もはや古色蒼然たるサービスな気もするし、サポートが終わってもおかしくない気もする。実際にはそうなのかよくわからないけど。

などと理由を並べ立ててみたところでこんなもので、つまるところ、大した理由なんてない。結局のところ「気分」という言葉が一番収まりの良い気がするので、そういうことにしておいて下さい。

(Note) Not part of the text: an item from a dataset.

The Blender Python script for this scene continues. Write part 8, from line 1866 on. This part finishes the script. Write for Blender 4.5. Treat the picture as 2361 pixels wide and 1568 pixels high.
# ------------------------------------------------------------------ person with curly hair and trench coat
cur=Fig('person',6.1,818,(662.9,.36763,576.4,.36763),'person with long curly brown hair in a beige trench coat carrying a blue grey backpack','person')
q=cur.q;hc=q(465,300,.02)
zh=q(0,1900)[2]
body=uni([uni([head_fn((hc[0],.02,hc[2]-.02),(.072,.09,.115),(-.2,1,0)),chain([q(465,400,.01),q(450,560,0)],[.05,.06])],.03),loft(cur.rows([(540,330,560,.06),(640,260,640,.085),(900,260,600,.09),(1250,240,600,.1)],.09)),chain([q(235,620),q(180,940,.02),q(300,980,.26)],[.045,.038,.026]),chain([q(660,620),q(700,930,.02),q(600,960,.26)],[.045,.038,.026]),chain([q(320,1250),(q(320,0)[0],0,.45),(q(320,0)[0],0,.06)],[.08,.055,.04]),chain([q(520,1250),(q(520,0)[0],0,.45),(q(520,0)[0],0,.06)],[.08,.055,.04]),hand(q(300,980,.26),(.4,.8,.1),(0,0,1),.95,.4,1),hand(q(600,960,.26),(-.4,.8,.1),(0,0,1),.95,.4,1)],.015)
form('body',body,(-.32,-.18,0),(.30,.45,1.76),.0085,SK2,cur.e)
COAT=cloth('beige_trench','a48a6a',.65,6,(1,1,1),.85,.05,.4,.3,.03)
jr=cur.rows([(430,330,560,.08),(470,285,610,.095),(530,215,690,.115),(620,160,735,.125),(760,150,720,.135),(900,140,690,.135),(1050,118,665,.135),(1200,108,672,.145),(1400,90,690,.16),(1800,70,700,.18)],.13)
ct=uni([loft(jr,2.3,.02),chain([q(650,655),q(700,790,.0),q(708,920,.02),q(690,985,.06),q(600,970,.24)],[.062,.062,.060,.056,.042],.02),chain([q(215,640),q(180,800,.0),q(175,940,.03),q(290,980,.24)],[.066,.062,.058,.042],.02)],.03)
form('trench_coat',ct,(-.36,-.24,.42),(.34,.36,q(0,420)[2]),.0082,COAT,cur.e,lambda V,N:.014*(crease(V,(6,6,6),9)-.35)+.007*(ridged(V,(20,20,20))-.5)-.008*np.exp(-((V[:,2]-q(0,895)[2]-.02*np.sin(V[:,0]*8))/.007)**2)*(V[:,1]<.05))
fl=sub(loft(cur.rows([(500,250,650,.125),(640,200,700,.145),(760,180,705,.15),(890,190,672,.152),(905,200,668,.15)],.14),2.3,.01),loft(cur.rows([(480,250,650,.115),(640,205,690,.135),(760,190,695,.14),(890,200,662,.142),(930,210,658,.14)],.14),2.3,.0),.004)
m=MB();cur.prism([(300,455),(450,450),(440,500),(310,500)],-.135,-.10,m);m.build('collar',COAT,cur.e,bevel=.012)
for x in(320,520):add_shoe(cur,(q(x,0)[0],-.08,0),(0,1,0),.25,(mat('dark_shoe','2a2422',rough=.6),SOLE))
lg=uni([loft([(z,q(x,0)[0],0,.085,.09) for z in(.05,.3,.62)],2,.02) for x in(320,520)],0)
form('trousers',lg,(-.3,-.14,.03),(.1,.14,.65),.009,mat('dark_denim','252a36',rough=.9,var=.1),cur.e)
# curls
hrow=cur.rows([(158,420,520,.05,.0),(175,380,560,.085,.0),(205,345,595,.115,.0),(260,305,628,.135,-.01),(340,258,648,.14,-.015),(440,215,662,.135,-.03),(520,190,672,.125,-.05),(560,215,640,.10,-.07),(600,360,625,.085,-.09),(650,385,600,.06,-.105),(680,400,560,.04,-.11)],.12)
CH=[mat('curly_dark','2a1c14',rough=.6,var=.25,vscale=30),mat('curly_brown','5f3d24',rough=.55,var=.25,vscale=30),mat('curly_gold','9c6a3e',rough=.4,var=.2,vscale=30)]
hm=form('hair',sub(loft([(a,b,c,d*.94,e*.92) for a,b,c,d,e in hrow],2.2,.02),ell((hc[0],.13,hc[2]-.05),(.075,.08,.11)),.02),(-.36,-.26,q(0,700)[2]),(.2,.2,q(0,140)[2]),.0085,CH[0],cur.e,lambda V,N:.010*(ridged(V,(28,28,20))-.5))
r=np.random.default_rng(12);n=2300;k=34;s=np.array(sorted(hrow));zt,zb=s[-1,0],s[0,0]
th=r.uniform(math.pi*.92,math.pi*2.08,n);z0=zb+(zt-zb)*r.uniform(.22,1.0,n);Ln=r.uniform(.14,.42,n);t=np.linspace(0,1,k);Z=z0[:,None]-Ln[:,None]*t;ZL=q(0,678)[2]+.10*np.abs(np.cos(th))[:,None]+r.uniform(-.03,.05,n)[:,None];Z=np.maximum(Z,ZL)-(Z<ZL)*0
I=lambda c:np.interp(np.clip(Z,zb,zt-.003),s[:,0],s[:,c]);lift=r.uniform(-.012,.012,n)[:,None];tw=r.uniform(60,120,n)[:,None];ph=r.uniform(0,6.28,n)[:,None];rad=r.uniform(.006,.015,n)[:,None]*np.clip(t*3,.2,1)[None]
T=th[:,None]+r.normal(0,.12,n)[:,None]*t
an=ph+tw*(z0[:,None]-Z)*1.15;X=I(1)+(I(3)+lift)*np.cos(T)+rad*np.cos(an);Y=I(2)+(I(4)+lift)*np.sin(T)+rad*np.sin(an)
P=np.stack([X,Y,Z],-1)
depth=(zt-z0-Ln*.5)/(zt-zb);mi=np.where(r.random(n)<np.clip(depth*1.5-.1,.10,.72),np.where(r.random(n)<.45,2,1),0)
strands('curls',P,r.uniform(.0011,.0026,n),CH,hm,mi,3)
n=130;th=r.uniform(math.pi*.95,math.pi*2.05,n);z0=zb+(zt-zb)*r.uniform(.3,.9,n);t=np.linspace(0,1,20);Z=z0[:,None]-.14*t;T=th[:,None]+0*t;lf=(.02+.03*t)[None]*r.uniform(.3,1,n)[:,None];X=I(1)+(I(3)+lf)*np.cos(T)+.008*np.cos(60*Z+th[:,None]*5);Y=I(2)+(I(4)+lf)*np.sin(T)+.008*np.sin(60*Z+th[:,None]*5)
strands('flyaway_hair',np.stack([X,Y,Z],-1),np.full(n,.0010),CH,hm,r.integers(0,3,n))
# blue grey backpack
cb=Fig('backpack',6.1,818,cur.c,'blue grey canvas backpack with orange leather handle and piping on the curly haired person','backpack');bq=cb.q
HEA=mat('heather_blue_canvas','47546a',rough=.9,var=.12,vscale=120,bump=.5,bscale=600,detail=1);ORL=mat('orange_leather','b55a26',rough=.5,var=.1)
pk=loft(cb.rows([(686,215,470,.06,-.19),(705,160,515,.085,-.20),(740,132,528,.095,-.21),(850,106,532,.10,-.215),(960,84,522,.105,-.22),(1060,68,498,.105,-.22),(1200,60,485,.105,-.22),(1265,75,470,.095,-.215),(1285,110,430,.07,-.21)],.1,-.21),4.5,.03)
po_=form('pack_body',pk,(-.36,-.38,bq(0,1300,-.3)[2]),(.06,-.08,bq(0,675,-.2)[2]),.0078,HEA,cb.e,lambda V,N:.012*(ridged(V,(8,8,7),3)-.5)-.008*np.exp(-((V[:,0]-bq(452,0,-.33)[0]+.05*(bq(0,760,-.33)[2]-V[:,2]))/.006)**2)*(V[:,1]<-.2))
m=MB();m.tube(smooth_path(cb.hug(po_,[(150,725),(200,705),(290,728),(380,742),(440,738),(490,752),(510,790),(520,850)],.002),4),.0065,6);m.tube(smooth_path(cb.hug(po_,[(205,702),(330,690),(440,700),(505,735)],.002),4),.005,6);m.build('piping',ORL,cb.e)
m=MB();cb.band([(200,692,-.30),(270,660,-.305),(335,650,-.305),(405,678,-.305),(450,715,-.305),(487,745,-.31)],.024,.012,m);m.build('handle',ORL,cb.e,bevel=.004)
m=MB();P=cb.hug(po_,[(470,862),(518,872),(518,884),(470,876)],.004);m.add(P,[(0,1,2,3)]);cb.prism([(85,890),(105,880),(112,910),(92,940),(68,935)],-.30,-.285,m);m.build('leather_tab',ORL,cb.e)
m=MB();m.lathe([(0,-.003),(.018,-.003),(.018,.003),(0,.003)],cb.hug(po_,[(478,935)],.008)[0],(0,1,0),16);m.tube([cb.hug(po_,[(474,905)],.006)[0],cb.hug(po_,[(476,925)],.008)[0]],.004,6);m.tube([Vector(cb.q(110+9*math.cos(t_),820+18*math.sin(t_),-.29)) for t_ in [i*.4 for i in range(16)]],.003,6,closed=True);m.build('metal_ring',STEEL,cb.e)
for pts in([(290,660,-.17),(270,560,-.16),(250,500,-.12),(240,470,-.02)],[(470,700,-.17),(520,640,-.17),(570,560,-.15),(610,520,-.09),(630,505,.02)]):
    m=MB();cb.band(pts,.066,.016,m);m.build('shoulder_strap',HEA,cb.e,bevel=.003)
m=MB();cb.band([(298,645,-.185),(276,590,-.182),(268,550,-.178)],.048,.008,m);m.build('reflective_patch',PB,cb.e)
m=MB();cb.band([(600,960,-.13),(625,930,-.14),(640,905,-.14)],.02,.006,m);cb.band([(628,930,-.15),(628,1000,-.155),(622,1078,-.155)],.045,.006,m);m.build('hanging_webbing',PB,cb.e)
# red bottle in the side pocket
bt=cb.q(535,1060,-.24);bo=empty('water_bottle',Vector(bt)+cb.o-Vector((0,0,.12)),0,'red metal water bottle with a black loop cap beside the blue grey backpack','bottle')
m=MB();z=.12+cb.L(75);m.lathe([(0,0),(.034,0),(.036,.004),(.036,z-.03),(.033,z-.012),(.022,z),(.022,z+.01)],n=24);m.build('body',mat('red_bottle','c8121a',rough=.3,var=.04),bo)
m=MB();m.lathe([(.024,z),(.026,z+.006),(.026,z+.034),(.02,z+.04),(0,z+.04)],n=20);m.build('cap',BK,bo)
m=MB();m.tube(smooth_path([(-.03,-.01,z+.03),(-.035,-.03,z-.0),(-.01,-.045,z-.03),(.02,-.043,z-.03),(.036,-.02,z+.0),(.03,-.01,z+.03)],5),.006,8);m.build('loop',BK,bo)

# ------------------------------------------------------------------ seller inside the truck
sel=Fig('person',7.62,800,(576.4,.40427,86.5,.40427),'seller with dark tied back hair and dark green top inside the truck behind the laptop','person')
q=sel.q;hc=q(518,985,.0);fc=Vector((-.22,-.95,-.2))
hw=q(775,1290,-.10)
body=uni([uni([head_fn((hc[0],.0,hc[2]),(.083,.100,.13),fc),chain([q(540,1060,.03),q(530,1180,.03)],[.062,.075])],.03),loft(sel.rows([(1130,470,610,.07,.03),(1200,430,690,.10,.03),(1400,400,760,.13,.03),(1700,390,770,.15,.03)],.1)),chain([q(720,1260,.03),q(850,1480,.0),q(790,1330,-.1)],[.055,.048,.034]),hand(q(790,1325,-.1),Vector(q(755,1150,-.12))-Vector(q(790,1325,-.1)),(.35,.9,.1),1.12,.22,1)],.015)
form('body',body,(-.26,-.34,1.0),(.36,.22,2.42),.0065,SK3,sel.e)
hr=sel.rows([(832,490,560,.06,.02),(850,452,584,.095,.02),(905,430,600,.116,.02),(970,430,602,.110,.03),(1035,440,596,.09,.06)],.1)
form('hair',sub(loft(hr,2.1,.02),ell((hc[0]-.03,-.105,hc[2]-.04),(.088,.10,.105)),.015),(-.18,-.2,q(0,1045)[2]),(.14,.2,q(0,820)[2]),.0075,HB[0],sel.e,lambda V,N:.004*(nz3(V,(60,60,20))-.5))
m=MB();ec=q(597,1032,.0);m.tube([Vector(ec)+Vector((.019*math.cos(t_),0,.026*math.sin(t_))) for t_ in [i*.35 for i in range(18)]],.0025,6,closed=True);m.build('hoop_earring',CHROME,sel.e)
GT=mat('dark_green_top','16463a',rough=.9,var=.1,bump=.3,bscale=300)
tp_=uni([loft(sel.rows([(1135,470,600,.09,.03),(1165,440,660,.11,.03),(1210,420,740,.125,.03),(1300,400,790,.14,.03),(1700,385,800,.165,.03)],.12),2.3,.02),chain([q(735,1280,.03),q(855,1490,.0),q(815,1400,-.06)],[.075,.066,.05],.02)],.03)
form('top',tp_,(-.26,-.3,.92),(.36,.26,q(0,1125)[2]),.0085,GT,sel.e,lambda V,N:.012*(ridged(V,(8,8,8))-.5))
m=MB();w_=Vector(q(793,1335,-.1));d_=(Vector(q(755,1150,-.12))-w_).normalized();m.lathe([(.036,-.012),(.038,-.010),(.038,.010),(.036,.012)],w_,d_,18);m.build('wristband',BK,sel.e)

そして、なぜか方々から「ブログを更新しろ」という圧力もあった。僕には理解しがたいのだけれど、どうも僕のブログを生きる楽しみにしている奇特な方々がいるらしい。
きっと僕のブログが更新されると喜びのあまり舞い上がり、どこに行くにもプリントアウトした記事を持ち歩き、学校では変な子扱いされてもへこたれず、寝る前にベッドで幾度となく読み返しては「今日は更新されなかったわね……明日はされるかしら?あなたはどう思う?なーんて、あなたに聞いてもわかるわけないわよね!」などと枕元に置かれた熊のぬいぐるみ(4歳の誕生日にアラバマのおばあちゃんからもらったもので、名前はアダムという)に話しかけてから寝るのを日課にしていたりするのだと思う。国立で。

とにかく(また)ブログを作った。好きなことを好きなだけ、それはもう好き勝手に書いていくつもりだ。
またどうせ飽きて放置したりする気もするけれど、そんなもんだと思っていただければ幸いである。